From: TVeblen on
I recently installed Windows 7 64 bit on an Aus P6T with 2 SATA hard drives.
I have an icon in the task bar, the same one that appears when you plug an
USB stick or camera in, that shows my 2 hard drives, all the partitions, and
gives me the open to eject the drives. I know SATA drives are hot swappable
in AHCI mode, but I can't imagine a reason why you would want to do so while
the OS is running. In any case, I have to make that option disappear before
somebody comes along and "safely removes" the wrong device., but does anyone
know why this option is a good idea?


From: Dave C. on
On Sat, 19 Dec 2009 08:26:23 -0500
"TVeblen" <killtherobots(a)hal.net> wrote:

> I recently installed Windows 7 64 bit on an Aus P6T with 2 SATA hard
> drives.
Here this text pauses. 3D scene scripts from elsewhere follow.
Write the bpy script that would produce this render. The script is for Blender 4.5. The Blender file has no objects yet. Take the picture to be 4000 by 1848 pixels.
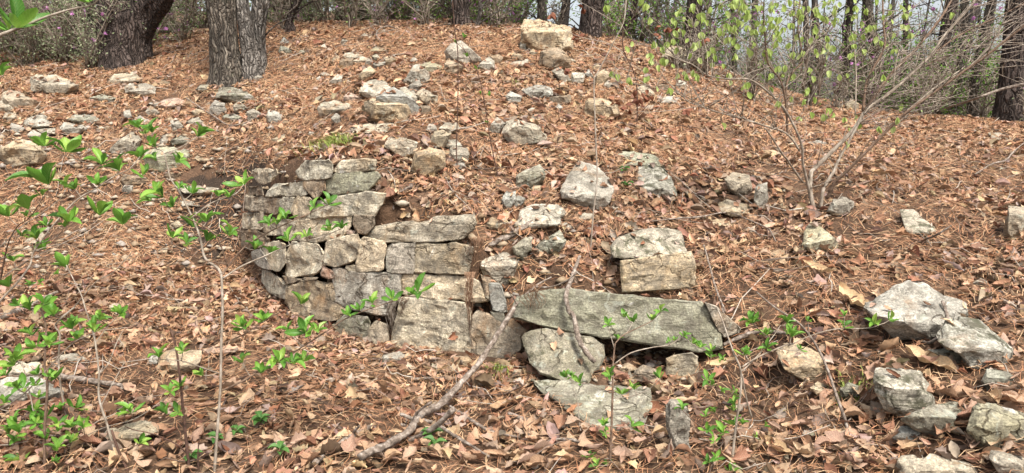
import bpy, bmesh, math, random
import numpy as np
from mathutils import Vector, Matrix, noise as mnoise

random.seed(7); rng = np.random.default_rng(7)
scene = bpy.context.scene
COL = scene.collection

# ------------------------------------------------------------------ camera, sky, sun, exposure
F, PITCH, CAMZ = 2856.0, math.radians(10.0), 1.6        # focal length in photo pixels (4000 wide)
cam_d = bpy.data.cameras.new('camera'); cam = bpy.data.objects.new('camera', cam_d); COL.objects.link(cam)
cam_d.sensor_width = 36.0; cam_d.lens = F / 4000.0 * 36.0
cam_d.clip_start = 0.05; cam_d.clip_end = 2000.0
cam.location = (0, 0, CAMZ); cam.rotation_euler = (math.radians(90) - PITCH, 0, 0)
scene.camera = cam

SUN_EL, SUN_AZ = math.radians(60), math.radians(152)     # azimuth clockwise from +Y: behind the camera, to its right
world = bpy.data.worlds.new('World'); scene.world = world; world.use_nodes = True
wn = world.node_tree.nodes; wl = world.node_tree.links
sky = wn.new('ShaderNodeTexSky'); sky.sky_type = 'NISHITA'; sky.sun_disc = False
sky.sun_elevation = SUN_EL; sky.sun_rotation = SUN_AZ
sky.dust_density = 5.0; sky.air_density = 1.0; sky.ozone_density = 1.0
hs = wn.new('ShaderNodeHueSaturation'); hs.inputs['Saturation'].default_value = .42      # thin white overcast
wl.new(sky.outputs[0], hs.inputs['Color']); wl.new(hs.outputs[0], wn['Background'].inputs[0]); wn['Background'].inputs[1].default_value = 0.13
sun_d = bpy.data.lights.new('sun', 'SUN'); sun = bpy.data.objects.new('sun', sun_d); COL.objects.link(sun)
sun_d.energy = 2.4; sun_d.angle = math.radians(14); sun_d.color = (1.0, 0.95, 0.87)
sd = Vector((math.sin(SUN_AZ) * math.cos(SUN_EL), math.cos(SUN_AZ) * math.cos(SUN_EL), math.sin(SUN_EL)))
sun.rotation_euler = sd.to_track_quat('Z', 'Y').to_euler(); sun.location = sd * 30
scene.view_settings.view_transform = 'Standard'; scene.view_settings.look = 'None'
scene.view_settings.gamma = 1.0; scene.view_settings.use_curve_mapping = False
scene.view_settings.exposure = 1.22
scene.cycles.use_denoising = True
scene.cycles.max_bounces = 5; scene.cycles.diffuse_bounces = 3; scene.cycles.glossy_bounces = 2
scene.cycles.transparent_max_bounces = 4

# ------------------------------------------------------------------ view geometry
CP, SP = math.cos(PITCH), math.sin(PITCH)
def at(px, py, Y):
    u = (px - 2000.0) / F; v = (924.0 - py) / F
    t = Y / (CP + v * SP)
    return Vector((u * t, Y, CAMZ + t * (v * CP - SP)))
def proj(p):
    d = np.asarray(p, float) - np.array([0, 0, CAMZ])
    f = d[..., 1] * CP - d[..., 2] * SP
    up = d[..., 1] * SP + d[..., 2] * CP
    return 2000 + F * d[..., 0] / f, 924 - F * up / f
REG = {'R1': (0, 0, 1.7), 'R2': (1000, 0, 1.7), 'R3': (2000, 0, 1.7), 'R4': (2900, 0, 1.7), 'R5': (0, 600, 1.7), 'R6': (900, 600, 1.7),
       'R7': (1900, 600, 1.7), 'R8': (2900, 600, 1.7), 'Q1': (0, 1200, 1.8364), 'Q2': (1000, 1200, 1.8364), 'Q3': (2000, 1200, 1.8364), 'Q4': (2900, 1200, 1.8364), 'F': (0, 0, 1.0)}
def rp(reg, x, y):
    ox, oy, s = REG[reg]; return (ox + x / s, oy + y / s)
def pts(reg, s):
    out = []
    for w in s.split():
        a, b = w.split(','); out.append(rp(reg, float(a), float(b)))
    return out
def sstep(a, b, x):
    t = np.clip((x - a) / (b - a), 0, 1); return t * t * (3 - 2 * t)

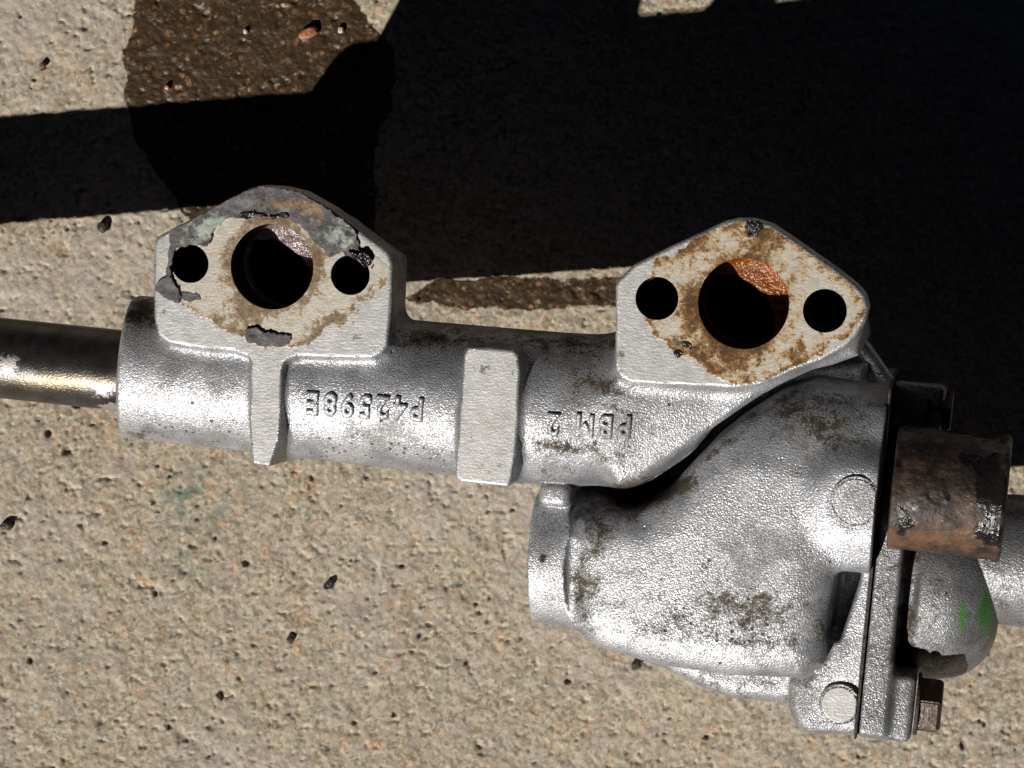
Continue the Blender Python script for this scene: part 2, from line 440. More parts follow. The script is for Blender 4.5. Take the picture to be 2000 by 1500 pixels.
M_CONC = mat_concrete()
M_CAST = mat_cast()
M_COVER = mat_cast('cast_aluminium_cover', .58)
M_FACE1 = mat_machined('machined_face_gasket_marks', [(.3, (.09,.055,.028)), (.5, (.21,.14,.075)), (.7, (.31,.215,.12))])
M_FACE2 = mat_machined('machined_face_oil_marks', [(.26, (.018,.007,.003)), (.43, (.075,.032,.008)), (.54, (.20,.085,.013)), (.66, (.38,.20,.035)), (.8, (.30,.20,.05))])
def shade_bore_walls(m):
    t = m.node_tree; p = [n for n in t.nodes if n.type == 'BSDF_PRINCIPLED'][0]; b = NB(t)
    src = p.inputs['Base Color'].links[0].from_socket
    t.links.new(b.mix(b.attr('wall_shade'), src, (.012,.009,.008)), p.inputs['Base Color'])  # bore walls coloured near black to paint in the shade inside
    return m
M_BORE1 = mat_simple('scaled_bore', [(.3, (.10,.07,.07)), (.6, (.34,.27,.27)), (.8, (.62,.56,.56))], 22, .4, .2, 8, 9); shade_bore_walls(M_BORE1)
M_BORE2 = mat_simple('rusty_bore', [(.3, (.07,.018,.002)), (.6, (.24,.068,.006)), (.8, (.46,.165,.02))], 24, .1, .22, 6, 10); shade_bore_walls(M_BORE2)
M_PIPE = mat_pipe()
M_GASK = mat_gasket()
M_RUST = mat_simple('rusted_stub', [(.28, (.006,.005,.004)), (.42, (.016,.011,.009)), (.55, (.036,.022,.016)), (.66, (.068,.040,.022)), (.8, (.038,.032,.026))], 40, .1, .56, 2.6, 9)
M_TAR = mat_simple('black_tar', [(.3, (.008,.007,.008)), (.7, (.03,.025,.025))], 20, 0, .16, 9, 12)
M_BOLT = mat_simple('rusty_bolt', [(.3, (.025,.016,.013)), (.6, (.07,.044,.033)), (.8, (.11,.075,.055))], 24, .4, .45, 2.5, 9)
M_DARKLINE = mat_simple('dark_gasket_edge', [(.3, (.012,.011,.010)), (.7, (.05,.045,.035))], 14, 0, .7, 2, 6)
M_CRUMB = mat_simple('black_crumb', [(.3, (.012,.010,.009)), (.7, (.05,.04,.03))], 12, 0, .5, 3, 6)
M_REDSTONE = mat_simple('red_stone', [(.3, (.26,.085,.045)), (.7, (.48,.22,.13))], 16, 0, .25, 3, 8)
M_WHITESTONE = mat_simple('white_stone', [(.3, (.42,.36,.28)), (.7, (.65,.60,.52))], 12, 0, .3, 3, 7)
M_BROWNSTONE = mat_simple('brown_stone', [(.3, (.10,.06,.03)), (.7, (.25,.15,.08))], 12, 0, .5, 3, 7)

# ------------------------------------------------------------------ ground
def build_ground():
    fx = np.arange(-1290, 1291, 3.4); fy = np.arange(-990, 991, 3.4)
    def ext(a):
        o = np.array([60, 200, 500, 1000, 2000, 4500, 9000.]); return np.concatenate([a[0]-o[::-1], a, a[-1]+o])
    gx, gy = ext(fx), ext(fy)
    X, Y = np.meshgrid(gx, gy, indexing='ij')
    z = 7*(fbm2(X/60, Y/60, 3)-.5) + 5.5*(fbm2(X/26+7, Y/26+3, 3)-.5) + 3.0*(fbm2(X/10+1, Y/10+9, 2)-.5)
    z = z - 5*smooth(.66, .80, fbm2(X/18+40, Y/15+21, 3))
    pit = np.zeros_like(X)
    rng = np.random.default_rng(5)
    named = [(15,1025,12),(85,130,8),(645,1140,9),(570,1245,8),(205,440,12),(432,1355,10),(610,935,6),(130,880,7),(785,1105,6),(1000,995,6),
             (1110,1330,8),(60,1290,7),(330,1420,8),(820,1240,6),(300,980,6),(770,1395,7),(930,1180,6),(1880,1455,7),(1380,1440,7),(150,790,8),(95,845,9),(205,1060,6),(480,1100,6)]
    pts = [(*G(u, v), r) for u, v, r in named] + [(rng.uniform(-1250,1250), rng.uniform(-950,950), rng.uniform(2.2,5.5)) for _ in range(190)]
    for px, py, r in pts:
        i0, i1 = np.searchsorted(gx, [px-3*r, px+3*r]); j0, j1 = np.searchsorted(gy, [py-3*r, py+3*r])
        xs = X[i0:i1, j0:j1]; ys = Y[i0:i1, j0:j1]
        d = np.sqrt(((xs-px)*rng.uniform(.7,1.3))**2 + ((ys-py)*rng.uniform(.7,1.3))**2) + 4*(noise2(xs/6, ys/6)-.5)
        k = 1 - smooth(r*.45, r*1.25, d)
        z[i0:i1, j0:j1] -= k*r*1.3; pit[i0:i1, j0:j1] = np.maximum(pit[i0:i1, j0:j1], k)
    z -= z.mean()
    u = 1000 + X*FPX/CAM_H; v = 750 - Y*FPX/CAM_H
    jit = 46*(fbm2(X/36, Y/36, 4)-.5)
    W1 = Poly([(275,-260),(262,40),(238,110),(245,190),(262,260),(300,330),(345,400),(420,520),(700,560),(735,420),(728,290),(765,200),(772,100),(752,66),(704,30),(692,0),(700,-260)], margin=200, step=6)
    W2 = Poly([(800,582),(860,556),(960,548),(1080,556),(1200,556),(1300,540),(1300,590),(1120,592),(980,598),(880,592)], margin=200, step=6)
    d = np.minimum(W1(u, v) , W2(u, v)-9) + jit*.55
    wet = 1 - smooth(-9, 9, d)
    z = np.where(wet > .5, z*.75, z)
    def blob(cu, cv, ru, rv): return np.exp(-(((u-cu)/ru)**2+((v-cv)/rv)**2))
    gn = fbm2(X/20+5, Y/20+8, 3)
    green = np.clip((blob(375,1020,45,90)+blob(350,960,30,30)+.5*blob(900,1130,25,40)+.5*blob(440,980,60,40))*smooth(.42,.6,gn), 0, 1)
    n0, n1 = len(gx), len(gy)
    V = np.stack([X.ravel(), Y.ravel(), z.ravel()], 1)
    I = np.arange(n0*n1).reshape(n0, n1)
    Q = np.stack([I[:-1,:-1], I[1:,:-1], I[1:,1:], I[:-1,1:]], -1).reshape(-1, 4)
    me = np_mesh('concrete_ground', V, Q, None, {'wet': wet.ravel(), 'pit': pit.ravel(), 'green': green.ravel()})
    o = link('concrete_ground', me, M_CONC); tag(o, 'rough sunlit beige concrete with a dark wet patch', kind='structure')
build_ground()

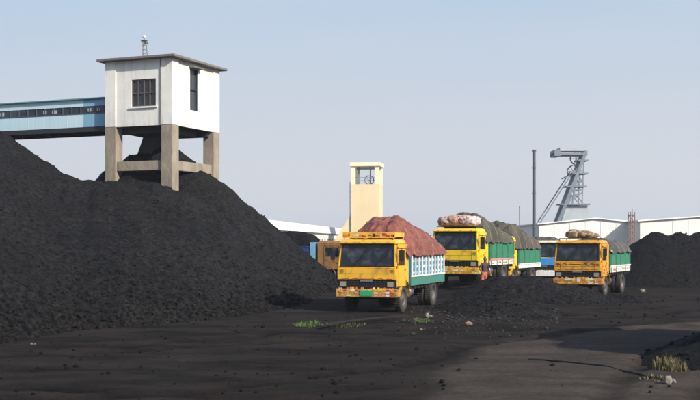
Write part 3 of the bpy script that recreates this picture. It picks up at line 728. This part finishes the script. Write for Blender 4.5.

I have an icon in the task bar, the same one that appears
> when you plug an USB stick or camera in, that shows my 2 hard drives,
> all the partitions, and gives me the open to eject the drives. I know
> SATA drives are hot swappable in AHCI mode, but I can't imagine a
> reason why you would want to do so while the OS is running. In any
> case, I have to make that option disappear before somebody comes
> along and "safely removes" the wrong device., but does anyone know
> why this option is a good idea?
>

There are drive caddies (fit in a 5.25" bay and mount a 3.5 or 2.5"
hard drive) that allow you to quickly swap a hard drive while the
computer is running. Probably wouldn't be a good idea to swap the OS
drive, but if you had a second drive in one of those drive trays, it
would be a good idea to stop the device before yanking it out. That
way, anything in cache is written to the disk before you delete it
forever.

Anyway, the OS has no way to know how the drive is physically mounted.